INFORMATION SHOWN
━━━━━━━━━━━━━━━━━━━━

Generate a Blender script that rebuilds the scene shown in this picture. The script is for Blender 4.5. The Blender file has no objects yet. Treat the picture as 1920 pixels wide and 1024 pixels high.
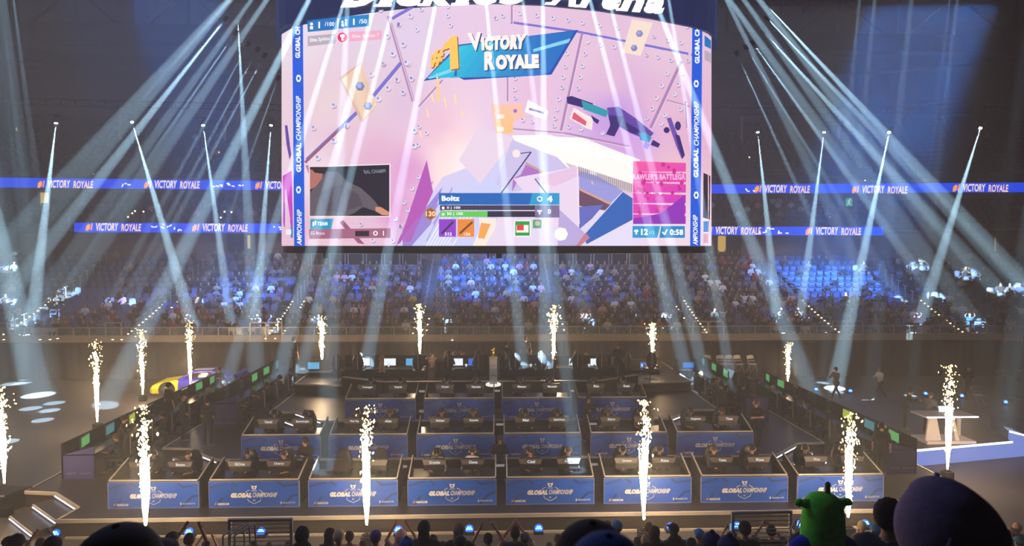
import bpy, bmesh, math, random
import numpy as np
from mathutils import Vector, Matrix, Euler
R = random.Random(7)
scene = bpy.context.scene
COL = scene.collection

# ------------------------------------------------------------------ camera, world, light, exposure
CZ, FPX, PH, TH = 8.0, 1150.0, 0.04, math.atan(47/1150.0)
cam_d = bpy.data.cameras.new('camera'); cam = bpy.data.objects.new('camera', cam_d); COL.objects.link(cam)
cam.location = (0, 0, CZ); cam.rotation_euler = (math.pi/2-TH, 0, -PH)
cam_d.sensor_width = 36; cam_d.lens = 36*FPX/1920; cam_d.clip_end = 300; cam_d.clip_start = .05
cam_d.dof.use_dof = True; cam_d.dof.focus_distance = 22; cam_d.dof.aperture_fstop = 3.2
scene.camera = cam
scene.view_settings.view_transform = 'Standard'; scene.view_settings.look = 'None'
scene.view_settings.exposure = 0.0; scene.view_settings.gamma = 1.0; scene.view_settings.use_curve_mapping = False
cy = scene.cycles
cy.use_denoising = True; cy.max_bounces = 4; cy.diffuse_bounces = 2; cy.glossy_bounces = 2; cy.transmission_bounces = 3
cy.volume_bounces = 0; cy.transparent_max_bounces = 16; cy.sample_clamp_indirect = 3.0; cy.use_light_tree = True
cy.caustics_reflective = False; cy.caustics_refractive = False
world = bpy.data.worlds.new('arena_air'); scene.world = world; world.use_nodes = True
HAZE = 0.0100
_nt = world.node_tree; _nt.nodes['Background'].inputs[0].default_value = (.10, .13, .22, 1); _nt.nodes['Background'].inputs[1].default_value = .10
_v = _nt.nodes.new('ShaderNodeVolumeScatter'); _v.inputs['Density'].default_value = HAZE; _v.inputs['Color'].default_value = (.93, .97, 1, 1)
_nt.links.new(_v.outputs[0], _nt.nodes['World Output'].inputs['Volume'])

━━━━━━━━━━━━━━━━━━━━

INSTRUCTION
Copy the data word for word. Pictures do not go in the copy.

RESPONSE
Generate a Blender script that rebuilds the scene shown in this picture. The script is for Blender 4.5. The Blender file has no objects yet. Treat the picture as 1920 pixels wide and 1024 pixels high.
import bpy, bmesh, math, random
import numpy as np
from mathutils import Vector, Matrix, Euler
R = random.Random(7)
scene = bpy.context.scene
COL = scene.collection

# ------------------------------------------------------------------ camera, world, light, exposure
CZ, FPX, PH, TH = 8.0, 1150.0, 0.04, math.atan(47/1150.0)
cam_d = bpy.data.cameras.new('camera'); cam = bpy.data.objects.new('camera', cam_d); COL.objects.link(cam)
cam.location = (0, 0, CZ); cam.rotation_euler = (math.pi/2-TH, 0, -PH)
cam_d.sensor_width = 36; cam_d.lens = 36*FPX/1920; cam_d.clip_end = 300; cam_d.clip_start = .05
cam_d.dof.use_dof = True; cam_d.dof.focus_distance = 22; cam_d.dof.aperture_fstop = 3.2
scene.camera = cam
scene.view_settings.view_transform = 'Standard'; scene.view_settings.look = 'None'
scene.view_settings.exposure = 0.0; scene.view_settings.gamma = 1.0; scene.view_settings.use_curve_mapping = False
cy = scene.cycles
cy.use_denoising = True; cy.max_bounces = 4; cy.diffuse_bounces = 2; cy.glossy_bounces = 2; cy.transmission_bounces = 3
cy.volume_bounces = 0; cy.transparent_max_bounces = 16; cy.sample_clamp_indirect = 3.0; cy.use_light_tree = True
cy.caustics_reflective = False; cy.caustics_refractive = False
world = bpy.data.worlds.new('arena_air'); scene.world = world; world.use_nodes = True
HAZE = 0.0100
_nt = world.node_tree; _nt.nodes['Background'].inputs[0].default_value = (.10, .13, .22, 1); _nt.nodes['Background'].inputs[1].default_value = .10
_v = _nt.nodes.new('ShaderNodeVolumeScatter'); _v.inputs['Density'].default_value = HAZE; _v.inputs['Color'].default_value = (.93, .97, 1, 1)
_nt.links.new(_v.outputs[0], _nt.nodes['World Output'].inputs['Volume'])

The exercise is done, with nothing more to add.